Fazit: Nicht nur bleibt zu hoffen, dass das offensichtlich von der neuen Konkurrenz angetriebene neue Fernverkehrskonzept der DB wirklich so umgesetzt wird – auch aus Umweltsicht bleibt der Wettbewerb der Verkehrsträger weiterhin spannend.
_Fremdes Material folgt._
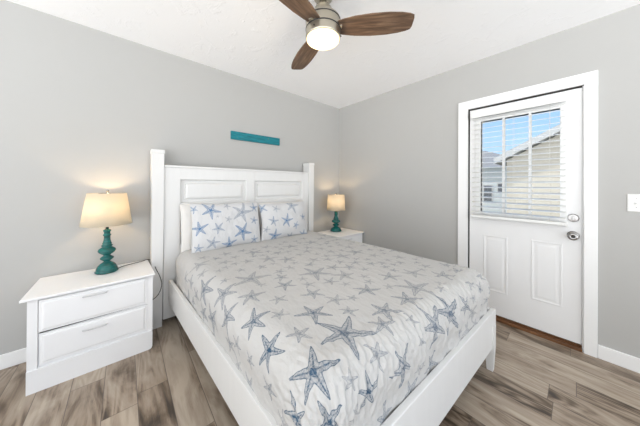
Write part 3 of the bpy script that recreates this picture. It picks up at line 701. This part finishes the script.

* Laage, T., Becker, T., Lißner, S.: Liberalisierung des Fernbusverkehrs. Wie hoch ist der Beitrag zum Klimaschutz?, in: Internationales Verkehrswesen 1/2015, S. 52-54

Gedanken zum Streik

Nachdem die GDL gerade den längsten Streik bisher beendet hat und möglicherweise bald einer der EVG ansteht, sind die Medien („offizielle“ wie soziale) voll mit Kritik, nach der es unverschämt sei, wie eine Gewerkschaft (bzw. nach Meinung mancher nur eine einzelne Person) einen Teil des öffentllichen Lebens lahmlege. Ich betrachte das differenziert: Es ist das gute Recht der GDL zu streiken, egal ob es nun für einen Tarifvertrag für Lokführer oder andere Berufsgruppen ist und egal, ob es für diese Berufsgruppe schon einen Tarifvertrag mit einer anderen Gewerkschaft gibt oder nicht. Aber: Das ist eine Sache zwischen der GDL und der DB, mit der ich als Fahrgast erst mal nichts zu tun habe. In einer idealen Welt dürfte die GDL also so viel und lange streiken, wie es geboten erscheint, während gleichzeitig aber die DB (die ja schließlich durch den Streik geschädigt werden soll) dafür sorgen müsste, dass die Fahrgäste mit möglichst wenigen Einschränkungen ans Ziel kommen (z.B. durch Busnotverkehre, die es ja in einigen Regionen auch gibt oder die etwa in Frankreich und Italien üblichen Garantiefahrpläne) und falls das nicht möglich ist, ihre dadurch entstandenen Schäden (verpasste Flüge, unbezahlte Urlaubstage etc.) ersetzt bekommen. Das würde gleichzeitig den Druck auf die DB erhöhen, einen Tarifvertrag abzuschließen. Insofern geht die Tatsache, dass ein Streik nicht mehr pauschal als „höhere Gewalt“ gilt, sondern zumindest die normalen Fahrgastrechte anzuwenden sind, in die richtige Richtung, wenn auch vielleicht noch nicht weit genug.
Ganz kurios finde ich den in diesem Zusammenhang immer wieder auftauchenden Wunsch nach Wiederverstaatlichung der Bahn. Es mag dafür wie dagegen viele Gründe geben, aber wenn gerade aus der linken Ecke (denn die ist es meist, die sich für eine Staatsbahn ausspricht) gefordert wird, Lokführer wieder zu Beamten zu machen, damit sie nicht mehr streiken dürfen, entbehrt das nicht einer gewissen Ironie. Im Übrigen ist, soweit ich weiß, das fehlende Streikrecht für Beamte eine ziemliche deutsche Spezialität und in vielen Ländern, die noch eine Staatsbahn haben, unbekannt.
Soweit meine Gedanken zum Thema. Ich wünsche den Tarifparteien einen baldigen akzeptablen Abschluss, wobei ich natürlich auch an mich und die vielen anderen Bahnreisenden denke, die gerne ohne größere Störungen an ihr Ziel kommen möchten.